It's a strange, strange world we live in, Master Jack.

Tuesday, December 30, 2014

St. Anthony

A friend recently lost an earring and emailed that she thought she might have dropped it at our apartment when she had come over for some computer help. When I told her we would keep an eye out for it, I suggested she try the Catholic trick of praying to Saint Anthony. "Just say, 'St. Anthony, help me find my earring,'" I suggested jokingly.

Within five minutes she called me back. As soon as she got the email she said, "St. Anthony, help me find my earring" and almost simultaneously her husband shouted from another room, "Hey! I found your earring."

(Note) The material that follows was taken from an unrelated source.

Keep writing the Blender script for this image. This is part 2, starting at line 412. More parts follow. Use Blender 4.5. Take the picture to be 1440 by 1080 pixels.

It reminded me of a story from my seminary days. One of the staff, whose name was Anthony, had gone out to work on the motor of a boat pulled up on the shore of the small lake on campus. When he leaned over the engine with a wrench in his hands, a swarm of yellow jackets flew out and he jumped back, hurling the wrench into the lake, and took off running to the main building.

Shortly after that, he asked one of my classmates to go into the lake to see if he could locate the wrench. The seminarian asked if he had tried praying to St. Anthony. The priest just snorted.

So my classmate picked up a stick, prayed, "St. Anthony, help me find this lost wrench" and walked out into the lake. He poked the stick into the water and it landed on the wrench on his first try.

(Cue The Twilight Zone theme.)

Whatever one wants to make of either story, Saint Anthony of Padua, O.F.M. ( 1195 – 1231),  was a Portuguese Catholic priest and friar of the Franciscan Order. He was born and raised by a wealthy family in Lisbon and died in Padua, Italy. Noted by his contemporaries for his forceful preaching and expert knowledge of scripture, he was canonized shortly after his death. He is the patron saint of finding things or lost people.

He is one of the most popular saints on the Roman Calendar, no doubt because we all tend to lose things and need help finding them. Almost every Catholic Church has (or once had) a statue of the saint, usually holding the Child Jesus in his arms.

1 comment:

  1. I sometimes wonder if St. A would prefer prayers more for assistance in virtue than for car keys.